Wie kam es zu der Zusammenarbeit?

Wir haben das ursprüngliche Corporate Design des Theater Bielefeld entwickelt und dieses ein Jahr begleitet, zwei Saisonhefte gemacht und mit den Abendprogrammen auch ein paar Preise eingeheimst, bevor die Zusammenarbeit leider beendet wurde und Bielefeld mit einer lokalen Agentur und Hausgrafik umsattelte. Etwas über zwei Jahre später waren wir überrascht - aber sehr erfreut - eine Bitte um ein Angebot für die Spielzeitbuchproduktion zu erhalten. Die Ausschreibung haben wir gewonnen und nach einer sehr kreativen Kick- Off-Sitzung im Theater ging es los - Philipp hat die Photos der Darsteller gemacht, mit absolut freier Hand, wir haben unsere Sammlung begonnen.

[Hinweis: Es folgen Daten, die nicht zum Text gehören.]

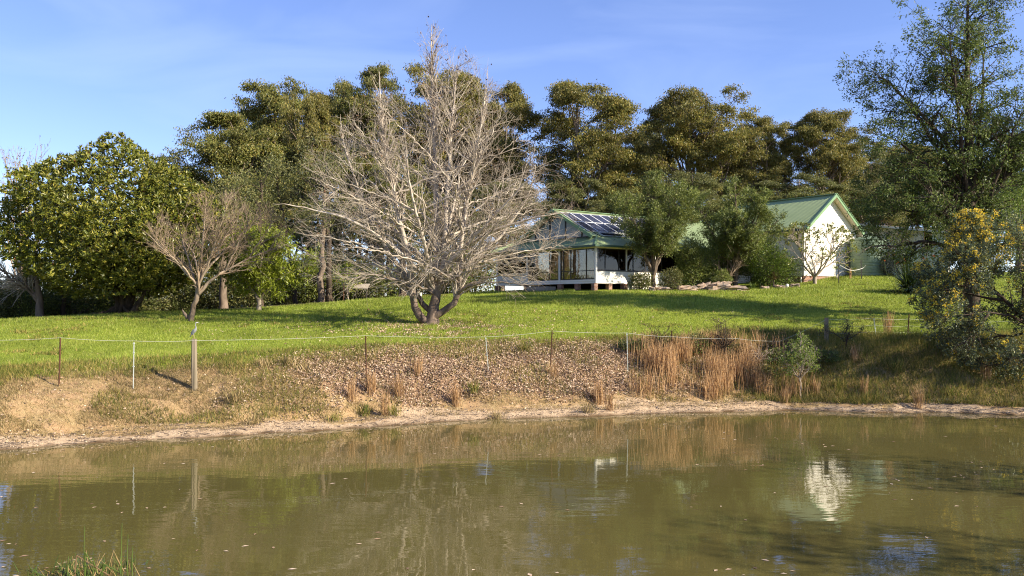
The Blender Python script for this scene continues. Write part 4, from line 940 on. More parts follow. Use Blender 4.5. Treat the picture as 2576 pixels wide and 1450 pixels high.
def shrub(name, label, cat, px, Y, rx_, ry_, h, mat, seed, leaf=((.07,.13),(.04,.07)), n=5200, stems=9, group=None, bark=None, cz=.52, lump=.22, root_=None):
    rg = np.random.default_rng(seed); base = at(px, Y)
    root = thing(name, base, label, cat, group)
    u = norm(rg.normal(size=(n,3))); r = rg.random(n)**.28
    l = 1 + lump*(np.sin(u[:,0]*5+seed)+np.sin(u[:,1]*6-seed)+np.sin(u[:,2]*7+2*seed))/3*1.6 + rg.normal(0,.05,n)
    p = u*(r*l)[:,None]*np.array([rx_,ry_,h*.5]) + [0,0,h*cz]
    p[:,2] = np.maximum(p[:,2], .03)
    v, f = leaf_cards(rg, p, u*.6+rg.normal(0,.6,(n,3))+[0,0,.15], rg.uniform(*leaf[0],n), rg.uniform(*leaf[1],n)); mk('foliage', v, f, mat, root)
    st = []
    for i in range(stems):
        a = i/stems*2*math.pi; q = np.array([math.cos(a)*rx_*.7, math.sin(a)*ry_*.7, h*rg.uniform(.5,.85)]); st.append([np.array([q[0]*.08,q[1]*.08,-.1]), q*np.array([.45,.45,.55]), q])
    SP = np.array([curve(np.array(s), 8, rg, .03) for s in st]); SR = np.array([np.linspace(.035,.008,8)]*stems)
    P1,R1 = spawn(rg, SP, SR, k=6, t=(.3,1), ang=(25,60), L=(.3,.6), n=5, wob=.12, rr=.6, rmin=.006)
    merge([(SP,SR,5),(P1,R1,3)]).build('stems', bark or M['bark'], root, True)
    return root
gb = 'shrubs of the garden bed'
shrub('garden_shrub', 'bright mid green shrub between the two needle trees', 'shrub', 1745, 49.0, 1.5, 1.1, 3.6, M['fine2'], 9, ((.10,.2),(.03,.06)), n=9000, group=gb)
shrub('garden_shrub', 'big glossy light green shrub in front of the brick corner', 'shrub', 1935, 49.0, 1.5, 1.1, 2.9, M['light'], 10, n=7500, group=gb)
shrub('garden_shrub', 'tall glossy shrub left of the frangipani tree', 'shrub', 1915, 50.0, 1.7, 1.4, 3.3, M['shrub'], 1, n=8000, group=gb)
shrub('garden_shrub', 'dark glossy shrub behind the bare garden bush', 'shrub', 1835, 50.6, 1.6, 1.3, 3.7, M['shrub'], 2, n=8000, group=gb)
shrub('garden_shrub', 'rounded dark shrub against the brick corner', 'shrub', 1972, 49.6, 1.1, 1.0, 2.3, M['shrub'], 3, n=4500, group=gb)
shrub('garden_shrub', 'dark shrub filling the gap between the two needle trees', 'shrub', 1768, 50.2, 1.2, 1.0, 3.0, M['shrub'], 4, n=5500, group=gb)
shrub('garden_shrub', 'low tan-leaved shrub at the verandah corner', 'shrub', 1612, 46.6, .75, .6, 1.15, M['under'], 5, n=2600, group=gb)
shrub('garden_shrub', 'small grey shrub right of the needle tree trunk', 'shrub', 1690, 47.0, .8, .7, 1.5, M['under'], 6, n=2600, group=gb)
shrub('garden_shrub', 'fine bright green bush behind the big rock', 'shrub', 1815, 48.3, .75, .6, 1.25, M['fine2'], 7, ((.10,.2),(.02,.035)), n=4000, group=gb)
shrub('lavender_bush', 'silvery grey bush between tank and shed wall', 'shrub', 2250, 52.0, 1.05, .9, 1.9, M['silver'], 8, ((.14,.26),(.03,.05)), n=4500, cz=.45)

def bare_bush(px, Y, w, h, seed, label, name='bare_bush', mat=None, stems=8, group=None, dens=4.0, droop=.0, up=.9, r0=.022):
    rg = np.random.default_rng(seed); base = at(px, Y); root = thing(name, base, label, 'shrub', group)
    st = []
    for i in range(stems):
        a = rg.uniform(0,2*math.pi); q = np.array([math.cos(a)*w*rg.uniform(.3,1), math.sin(a)*w*rg.uniform(.2,.8), h*rg.uniform(.55,1)*up]); st.append([np.array([0,0,-.1]), q*np.array([.35,.35,.5])+rg.normal(0,.04,3), q])
    SP = np.array([curve(np.array(s), 10, rg, .03) for s in st]); SR = np.array([np.linspace(r0,.006,10)]*stems)
    P1,R1 = spawn(rg, SP, SR, dens=dens, t=(.25,1), ang=(25,60), L=(.2*h,.5*h), n=6, wob=.14, trop=.02-droop, rr=.6, rmin=.010, absL=True)
    P2,R2 = spawn(rg, P1, R1, dens=dens, t=(.2,1), ang=(25,65), L=(.08*h,.28*h), n=4, wob=.15, trop=-droop, rr=.6, rmin=.007, absL=True)
    merge([(SP,SR,5)]).build('stems', mat or M['tanbranch'], root, True); merge([(P1,R1,4),(P2,R2,3)]).build('twigs', mat or M['tanbranch'], root)
    return root, SP, P1, P2
bare_bush(1828, 48.8, 1.5, 2.9, 51, 'leafless pale bush in front of the dark garden shrubs', mat=M['tanbranch'], stems=9, dens=2.2, r0=.035)

def strap_clump(name, label, px, Y, n, L, w, mat, seed, rise=.7, group=None, flowers=0, base_z=0.0, stem=0.0):
    rg = np.random.default_rng(seed); base = at(px, Y); root = thing(name, base, label, 'plant', group)
    V, Fq = [], []; k = 7
    for i in range(n):
        a = rg.uniform(0,2*math.pi); el = rg.uniform(.25,1.35)*rise; l = L*rg.uniform(.7,1.1); dv = np.array([math.cos(a), math.sin(a), 0]); side = np.array([-dv[1], dv[0], 0])
        t = np.linspace(0,1,k); out = l*t*math.cos(el); z = l*t*math.sin(el) - (t**2.4)*l*.45*math.cos(el)
        c = rg.normal(0,.06,3)*[1,1,0] + [0,0,stem] + dv*out[:,None] + np.array([0,0,1])*z[:,None]
        c[:,2] = np.maximum(c[:,2], .03)
        ww = w*np.array([.6,.9,1,1,.85,.55,.03])*rg.uniform(.8,1.1)
        b = len(V)*2*k; V.append(np.concatenate([c-side*ww[:,None]/2+[0,0,.01], c+side*ww[:,None]/2+[0,0,.01]]))
        j = np.arange(k-1); Fq.append(np.stack([j,j+1,k+j+1,k+j],1)+b)
    mk('leaves', np.concatenate(V), np.concatenate(Fq), mat, root)
    if stem: MB().tube([(0,0,-.1),(0,0,stem*.6),(.02,0,stem+.05)], [.06,.05,.05], 8).build('stem', M['bark'], root, True)
    if flowers:
        p = np.c_[rg.normal(0,L*.35,flowers), rg.normal(0,L*.35,flowers), L*rg.uniform(.75,1.02,flowers)]
        P = np.stack([np.c_[p[:,:2]*.5, np.full(flowers,.1)], np.c_[p[:,:2]*.9, p[:,2]*.6], p], 1); merge([(P, np.full((flowers,3),.012), 4)]).build('flower_stalks', M['strap2'], root)
        pp = np.repeat(p, 8, 0); v, f = leaf_cards(rg, pp, rg.normal(size=pp.shape)+[0,0,.4], .12, .06); mk('flowers', v, f, M['orange'], root)
    return root
strap_clump('strap_leaf_clump', 'large dark strap-leaved clump with orange flowers right of the shed', 2292, 44.0, 300, 2.4, .10, M['strap'], 61, 1.0, flowers=9)
strap_clump('strap_leaf_clump', 'bright green strap-leaved clump between the garden rocks', 1893, 48.0, 70, .62, .03, M['strap2'], 62, 1.0)
strap_clump('strap_leaf_clump', 'small green strap-leaved clump under the glossy shrubs', 1915, 48.3, 50, .5, .03, M['strap2'], 64, 1.0)
strap_clump('spiky_plant', 'bronze spiky-leaved plant on a short stem in the garden bed', 1946, 48.6, 80, .85, .035, M['cordyline'], 63, 1.05, stem=.55)
p = at(1980, 48.2); V, Fq = lathe([(.001,.28),(.07,.27),(.11,.2),(.12,.12),(.08,.03),(.05,.0),(.001,0)], 16)
tag(mk('garden_lamp', V, Fq, M['white'], None, True, p), 'small white globe lamp at the end of the garden bed', 'lamp')

def frangipani():
    rg = np.random.default_rng(71); Y = 49.6; base = at(2050, Y); k = Y*S/F
    root = thing('frangipani_tree', base, 'broad forking frangipani tree in front of the white gable wall', 'tree')
    SP = np.array([curve(np.array([(0,0,-.1),(-.02,0,.25),(0,0,.55)]), 8)]); SR = np.array([np.linspace(.14,.12,8)])
    lv = [(SP,SR)]; P, R = SP, SR
    tips = np.array([[0,0,.5]]); dirs = np.array([[0,0,1.]]); rad = np.array([.10]); allP, allR = [], []
    Ls = [1.0,.9,.72,.58,.46,.36]
    for g in range(6):
        nb = 5 if g == 0 else 2
        if g in (2,): nb = 3
        m = len(tips)*nb; a = rg.uniform(0,2*math.pi,m) if g else np.arange(5)/5*2*math.pi
        pd = np.repeat(dirs,nb,0); q = norm(np.cross(pd, norm(rg.normal(size=(m,3))))) if g else np.c_[np.cos(a),np.sin(a),0*a]
        if g: # fork in pairs
            q[1::nb] = -q[0::nb]
        d = norm(pd + q*(.95 if g == 0 else .55) + [0,0,.06 if g else 0])
        p0 = np.repeat(tips,nb,0); l = Ls[g]*rg.uniform(.8,1.2,m)[:,None]
        p1 = p0 + d*l*.5 + [0,0,-.03]; p2 = p0 + d*l
        allP.append(np.stack([p0,p1,p2],1)); r0 = np.repeat(rad,nb)*.78; allR.append(np.stack([r0,r0*.92,r0*.85],1))
        tips, dirs, rad = p2, d, r0*.85
    merge([(SP,SR,10)]).build('trunk', M['stem'], root, True); merge([(a,b,6) for a,b in zip(allP,allR)]).build('branches', M['stem'], root, True)
    per = 13; pp = np.repeat(tips,per,0); dd = np.repeat(dirs,per,0); q = rg.normal(size=pp.shape); d = norm(q+dd*.7)
    sel = rg.random(len(pp)) < .85
    v, f = leaf_cards(rg, pp[sel]+rg.normal(0,.04,(sel.sum(),3)), d[sel], rg.uniform(.14,.26,sel.sum()), rg.uniform(.05,.08,sel.sum())); mk('crown', v, f, M['frangi'], root)
frangipani()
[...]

Wir haben uns vor allem sehr gefreut, wieder mit Michael Heicks zusammenzuarbeiten, weil das Bielefelder Theater relativ zur Größe der Stadt vor allem im TAM immer wieder tolle Produktionen macht und uns gerade in der Anfangsphase als haus mit einer schönen Bandbreite von publikumswirksam bis experimentell beeindruckt hat. Ich glaube, Anne Hardt mochte unsere seit Jahren ja sehr schön laufende Zusammenarbeit mit den Bielefelder Philharmonikern (die im gleichen Haus sitzen) und wir alle haben uns wirklich gefreut, als sie sich spontan bei uns gemeldet hat.